Placeco für Krebspatienten
Dafür sei der Unterschied für die Fondsgesellschaften umso spürbarer: "Das vermeintlich grüne Produkt bringt mehr Gebühren", sagt Fancy. Seiner Meinung nach ändern transparente ESG-Offenlegungsvorschriften in der Finanzbranche nichts daran, dass das kurzfristige Profitinteresse weiterhin über den langfristigen Auswirkungen für den Planeten steht. "Die Vergütung von Vorständen ist beispielsweise seit Jahrzehnten öffentlich, und trotzdem sind die Gehälter nicht gesunken, sondern gestiegen. Und die Kalorienangaben in Fast-Food-Restaurants haben auch nicht das Übergewicht in der Gesellschaft eliminiert", begründet Fancy seine Skepsis. 

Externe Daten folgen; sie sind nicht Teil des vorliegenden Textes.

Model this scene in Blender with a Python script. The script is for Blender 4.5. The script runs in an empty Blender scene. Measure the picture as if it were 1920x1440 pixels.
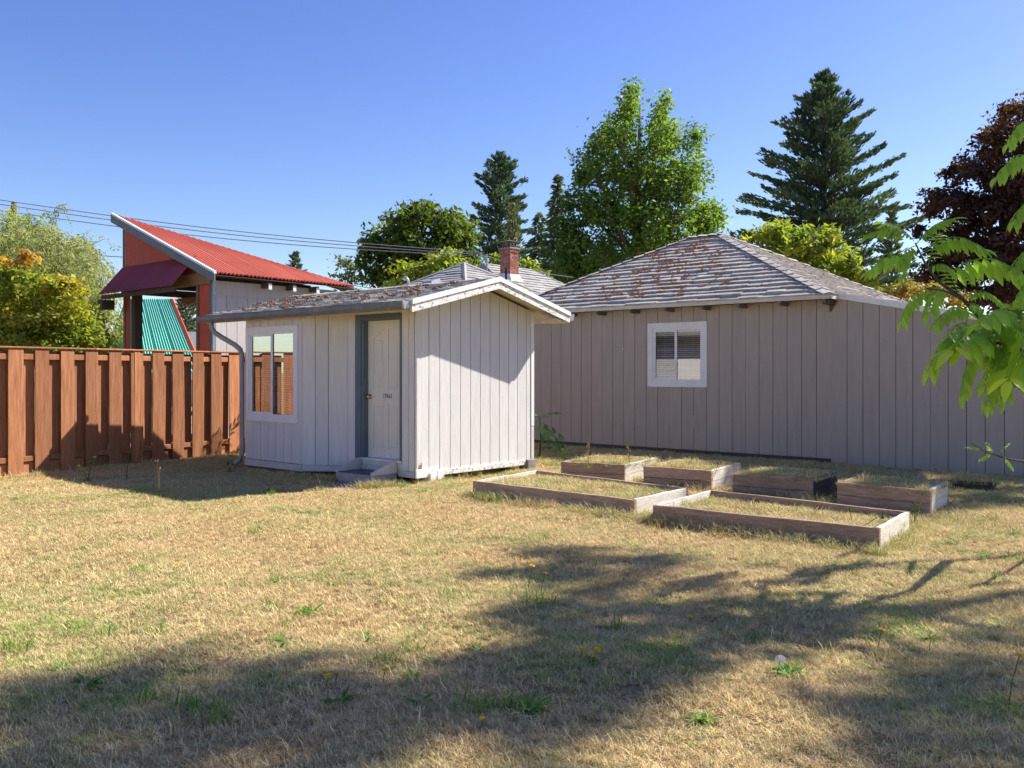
import bpy, bmesh, math, random
import numpy as np
from mathutils import Vector, Matrix

random.seed(7)
rng = np.random.default_rng(11)
R = math.radians
scene = bpy.context.scene
col = scene.collection

# ------------------------------------------------------------------ camera
FPX, HOR, CAMZ = 1700.0, 697.0, 1.58          # focal length and horizon in 1920x1440 picture units
cam = bpy.data.cameras.new('camera')
cam.sensor_width = 36.0
cam.lens = 36.0 * FPX / 1920.0
cam.shift_y = -(720.0 - HOR) / 1920.0
cam.clip_start, cam.clip_end = 0.05, 3000.0
camo = bpy.data.objects.new('camera', cam)
camo.location = (0, 0, CAMZ)
camo.rotation_euler = (R(90), 0, 0)
col.objects.link(camo)
scene.camera = camo

# ------------------------------------------------------------------ sky and sun
SUN_AZ, SUN_EL = R(66.5), R(43.0)             # azimuth from +Y towards +X
to_sun = Vector((math.sin(SUN_AZ) * math.cos(SUN_EL), math.cos(SUN_AZ) * math.cos(SUN_EL), math.sin(SUN_EL)))
world = bpy.data.worlds.new('World'); scene.world = world; world.use_nodes = True
wn = world.node_tree.nodes; wl = world.node_tree.links
wn.clear()
sky = wn.new('ShaderNodeTexSky'); sky.sky_type = 'NISHITA'; sky.sun_disc = False
sky.sun_elevation = SUN_EL; sky.sun_rotation = SUN_AZ
sky.air_density = 1.0; sky.dust_density = 0.5; sky.ozone_density = 2.2; sky.altitude = 60
bg = wn.new('ShaderNodeBackground'); bg.inputs['Strength'].default_value = 0.094
wo = wn.new('ShaderNodeOutputWorld')
hs = wn.new('ShaderNodeHueSaturation'); hs.inputs['Saturation'].default_value = 1.25; hs.inputs['Hue'].default_value = 0.522
wl.new(sky.outputs[0], hs.inputs['Color']); wl.new(hs.outputs[0], bg.inputs['Color']); wl.new(bg.outputs[0], wo.inputs['Surface'])
sl = bpy.data.lights.new('sun', 'SUN'); sl.energy = 5.0; sl.angle = R(0.53); sl.color = (1.0, 0.955, 0.875)
so = bpy.data.objects.new('sun', sl); col.objects.link(so)
so.rotation_euler = to_sun.to_track_quat('Z', 'Y').to_euler(); so.location = to_sun * 60
scene.view_settings.view_transform = 'Standard'
scene.view_settings.look = 'None'
scene.view_settings.exposure = 1.0
scene.view_settings.gamma = 1.0
scene.render.engine = 'CYCLES'
cy = scene.cycles
cy.use_denoising = True
try: cy.denoiser = 'OPENIMAGEDENOISE'
except Exception: pass
try:
    cy.denoising_input_passes = 'RGB_ALBEDO_NORMAL'; cy.denoising_prefilter = 'NONE'
except Exception: pass
cy.use_adaptive_sampling = True; cy.adaptive_threshold = 0.02
cy.max_bounces = 5; cy.diffuse_bounces = 4; cy.glossy_bounces = 2; cy.transmission_bounces = 3; cy.transparent_max_bounces = 8
cy.caustics_reflective = False; cy.caustics_refractive = False

# ------------------------------------------------------------------ measuring helpers
def at(px, py, Y):
    return Vector(((px - 960) / FPX * Y, Y, CAMZ + (HOR - py) / FPX * Y))
def gp(px, py, z=0.0):
    Y = (CAMZ - z) * FPX / (py - HOR)
    return Vector(((px - 960) / FPX * Y, Y, z))

GRID = R(-41.0)                                 # buildings and beds stand on one grid
EX = Vector((math.cos(GRID), math.sin(GRID), 0)) # along the door wall, towards the viewer
EY = Vector((-math.sin(GRID), math.cos(GRID), 0))# away to the right

# ------------------------------------------------------------------ object helpers
def tag(o, label=None, cat=None, group=None, kind=None):
    if label: o['label'] = label
    if cat: o['category'] = cat
    if group: o['group'] = group
    if kind: o['kind'] = kind
    return o
def empty(name, loc, rz=0.0, label=None, cat=None, group=None):
    o = bpy.data.objects.new(name, None); o.empty_display_size = 0.2
    o.location = loc; o.rotation_euler = (0, 0, rz); col.objects.link(o)
    return tag(o, label, cat, group)
def link(name, me, mat, parent=None):
    if mat is not None:
        if len(me.materials) == 0: me.materials.append(mat)
    o = bpy.data.objects.new(name, me); col.objects.link(o)
    if parent is not None: o.parent = parent
    return o
def npmesh(name, V, F, smooth=False, tint=None):
    """V (n,3), F (m,k) arrays of one polygon size"""
    V = np.asarray(V, np.float32); F = np.asarray(F, np.int32)
    me = bpy.data.meshes.new(name)
    m, k = F.shape
    me.vertices.add(len(V)); me.vertices.foreach_set('co', V.ravel())
    me.loops.add(m * k); me.loops.foreach_set('vertex_index', F.ravel())
    me.polygons.add(m)
    me.polygons.foreach_set('loop_start', np.arange(0, m * k, k, dtype=np.int32))
    me.polygons.foreach_set('loop_total', np.full(m, k, np.int32))
    if smooth: me.polygons.foreach_set('use_smooth', np.ones(m, bool))
    if tint is not None:
        a = me.attributes.new('tint', 'FLOAT', 'POINT'); a.data.foreach_set('value', np.asarray(tint, np.float32))
    me.update(calc_edges=True)
    return me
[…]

In Sachen Klimaschutz brauche es einen Impuls von außen, um Anreize zu verändern – etwa eine CO2-Steuer oder einen Mindestlohn, sagt der Nachhaltigkeits-Experte. Dabei sieht er allen voran die Regierungen in der Verantwortung. "Es ist gefährlich, dass ein großer Teil der Öffentlichkeit immer noch glaubt, ESG sei die Lösung. Denn dieser Irrglaube bremst staatliches Handeln." warnt Fancy. Vermeintlich simple Lösungen wie angeblich grüne Investments lenkten von den wirklich benötigten Maßnahmen ab, die den Klimawandel bremsen könnten. Das sei so, als würde man einem Krebspatienten ein Placebo anbieten, obwohl er eine Chemotherapie braucht.

Markt kann es nicht 
"Der Klimawandel ist das größte Marktversagen in der Geschichte", sagt Fancy gegenüber der "Wirtschaftswoche". Es liege auf der Hand, dass der Markt das Problem nicht selbst lösen kann – "schon gar nicht in dem Tempo, das nötig wäre, um beispielsweise den Klimawandel noch abzufedern", so Fancy. Es sei daher kein Wunder, dass ESG bislang kaum zu messbaren positiven Entwicklungen geführt hat. Fancy fordert unter anderem eine stärkere Regulierung und einheitliche ESG-Standards. (fp)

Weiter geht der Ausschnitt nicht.